> [PROBLEM] Look through the entries below and extract exactly the lines from the one containing "1333 pixels high." through the one containing "else: dup(L0, (x, yc, CH), lab)", ends included.

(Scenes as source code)
────────────────

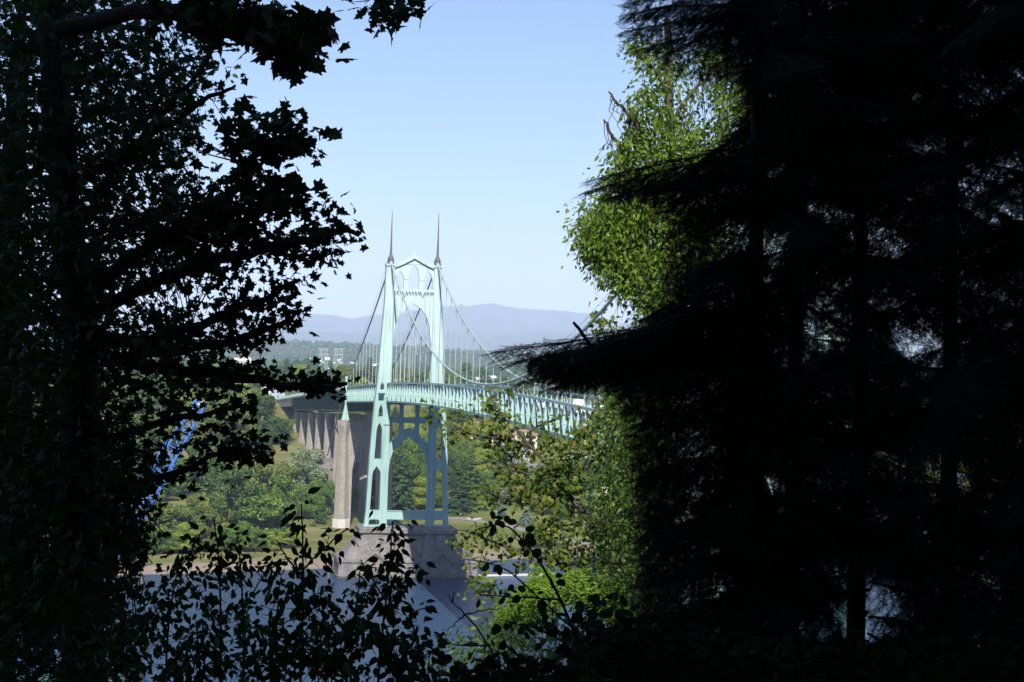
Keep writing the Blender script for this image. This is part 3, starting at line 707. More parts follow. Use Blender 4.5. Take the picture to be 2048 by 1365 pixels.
def zone(where, group, rows):
    rows = sorted(rows, key=lambda r: r[0]); ct = {}; tot = {}
    key = lambda r: (TONE[r[5]], 'conifer' if r[4] == 'conifer' else {'round': 'rounded tree', 'tall': 'tall narrow tree', 'wide': 'spreading tree'}[r[4]])
    for r in rows: tot[key(r)] = tot.get(key(r), 0)+1
    for r in rows:
        kk = key(r); i = ct.get(kk, 0); ct[kk] = i+1
        lab = '%s %s %s' % (kk[0], kk[1], where)
        if tot[kk] > 1: lab += ', %s' % ORD[i]
        far_tree(*r[:6], lab, group)
def rowfill(x0, x1, step, base, top, w, kinds, seed, bj=4, tj=10):
    """photo-pixel row of trees with irregular spacing and heights"""
    r = random.Random(seed); out = []; x = x0
    while x < x1:
        kd, tn = r.choice(kinds); s = r.uniform(.8, 1.25)
        f = (x-x0)/(x1-x0); b_ = base[0]+(base[1]-base[0])*f; t_ = top[0]+(top[1]-top[0])*f
        if kd == 'conifer': s *= .65
        out.append((x, b_+r.uniform(-bj, bj), t_+r.uniform(-tj, tj), w*s, kd, tn)); x += step*r.uniform(.7, 1.3)
    return out
G, D_, Y_2, O_, S_, F_ = ('round', 'green'), ('round', 'dark'), ('round', 'yellow'), ('round', 'olive'), ('tall', 'silver'), ('conifer', 'fir')
T_ = ('tall', 'green'); TD = ('tall', 'dark')
# left bank, from the water's edge up the slope
zone('at the water edge on the left bank', 'trees along the left bank', rowfill(20, 590, 27, (1118, 1100), (1062, 1050), 58, [O_, G, Y_2, T_, ('wide', 'green'), ('round', 'yellow')], 1, 3, 18))
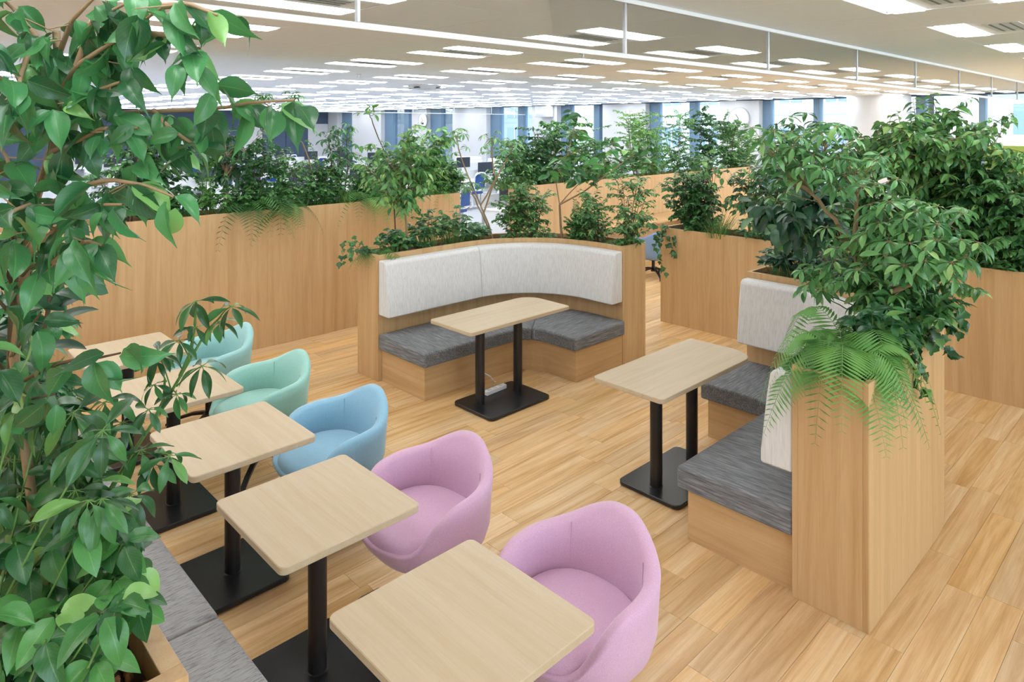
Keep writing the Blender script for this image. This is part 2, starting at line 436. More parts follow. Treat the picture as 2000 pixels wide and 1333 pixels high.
for k, (x, yc) in enumerate(fixt):
    rows = sorted({round(c[1], 2) for c in fixt}); cols_ = sorted({round(c[0], 2) for c in fixt}, reverse=True)
    beyond = [r for r in rows if r > 2.32]; near = [r for r in rows if r < 2.32][::-1]; yr = round(yc, 2)
    where = (ORD[beyond.index(yr)] + ' row beyond the glass barrier') if yr in beyond else (ORD[near.index(yr)] + ' row before the glass barrier')
    lab = 'twin-strip ceiling light, %s, %s from the window wall' % (where, ORD[cols_.index(round(x, 2))])
    for (lx, ly), t in LAB.items():
        if abs(lx - x) < .05 and abs(ly - yc) < .05: lab = t
    if k == 0: L0.location = (x, yc, CH); L0['label'] = lab
    else: dup(L0, (x, yc, CH), lab)

# ------------------------------------------------------------------ walls, windows, columns
wb = structure(box('wall_back', XA - .15, XA, YA, YB, 0, CH, M['veneer'], None, 0))  # unseen wall; wood finish chosen to send less light back into the room
wr = structure(box('wall_right', XA, XB, YA - .15, YA, 0, .3, M['white'], None, 0))  # unseen wall, kept low for the added daylight glazing above
for k in range(7):
    box('pillar', XA + 3.6 * k, XA + 3.6 * k + (.9 if k % 2 else .12), YA - .15, YA, .5, CH, M['white'], wr, .003)
structure(box('window_22', XA, XB, YA - .1, YA - .09, .5, CH, M['glass'], None, 0))  # added glazing out of view, lets cool daylight onto ceiling and planter wall
wl = structure(box('wall_left', XA, XB, YB, YB + .15, 0, CH, M['navy'], None, 0))
for k in range(14):
    box('panel', XB - .2 - 1.2 * (k + 1) + .02, XB - .2 - 1.2 * k - .02, YB - .04, YB, .05, 2.35, M['navy'] if k % 3 else M['white'], wl, .004)
XW = XB
fa = structure(link('wall_front', box_me('wall_front', XW, XW + .3, YA, YB, 2.985, 3.02, M['mullion'], 0)))
box('sill', XW - .25, XW + .3, YA, YB, 0, .55, M['white'], fa, .004)
cols = [(9.05, 10.25), (12.83, 14.56), (16.62, 17.87), (20.4, 22.53), (24.32, 25.42), (27.9, 30.5), (31.9, 32.9), (1.0, 2.2), (-2.8, -1.2)]
for (y0, y1) in cols: structure(box('wall_pillar', XW - .28, XW + .25, y0, y1, .55, 2.985, M['white'], None, .004))
cm = lathe_me('column', [(.70, 0), (.70, 3.0)], M['white'], 40)
structure(link('wall_column', cm, None, (XW - .35, 5.95, 0)))
mull = [(11.15, 11.36), (14.84, 15.09), (18.52, 18.8), (7.47, 7.63), (3.80, 3.92), (25.9, 26.25), (33.2, 33.7), (-.2, 0)]
fins = [(8.82, 9.1), (12.5, 12.83), (16.19, 16.7), (19.86, 20.4), (23.56, 24.32), (27.2, 27.93), (30.9, 31.86), (5.0, 5.2), (.7, 1.0), (10.2, 10.35), (14.5, 14.7), (22.5, 22.7)]
for a_, b_ in mull: structure(box('trim_mullion', XW - .10, XW + .16, a_, b_, .55, 2.985, M['mullion'], None, .004))
for a_, b_ in fins: structure(box('trim_fin', XW - .06, XW + .18, a_, b_, .55, 2.985, M['mullion'], None, .004))
edges = sorted([(0.0, .7), (2.2, 3.8), (3.92, 5.1), (6.4, 7.47), (7.63, 8.82), (10.3, 11.15), (11.36, 12.5), (14.65, 14.84), (15.09, 16.19), (17.87, 18.52), (18.8, 19.86), (22.65, 23.56), (25.42, 25.9), (26.25, 27.2), (30.5, 30.9)])
for k, (a_, b_) in enumerate(edges):
    w = structure(box('window_%d' % (k + 1), XW + .05, XW + .06, a_, b_, .55, 2.985, M['glass'], None, 0))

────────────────

> [CORRECT ANSWER]
Keep writing the Blender script for this image. This is part 2, starting at line 436. More parts follow. Treat the picture as 2000 pixels wide and 1333 pixels high.
for k, (x, yc) in enumerate(fixt):
    rows = sorted({round(c[1], 2) for c in fixt}); cols_ = sorted({round(c[0], 2) for c in fixt}, reverse=True)
    beyond = [r for r in rows if r > 2.32]; near = [r for r in rows if r < 2.32][::-1]; yr = round(yc, 2)
    where = (ORD[beyond.index(yr)] + ' row beyond the glass barrier') if yr in beyond else (ORD[near.index(yr)] + ' row before the glass barrier')
    lab = 'twin-strip ceiling light, %s, %s from the window wall' % (where, ORD[cols_.index(round(x, 2))])
    for (lx, ly), t in LAB.items():
        if abs(lx - x) < .05 and abs(ly - yc) < .05: lab = t
    if k == 0: L0.location = (x, yc, CH); L0['label'] = lab
    else: dup(L0, (x, yc, CH), lab)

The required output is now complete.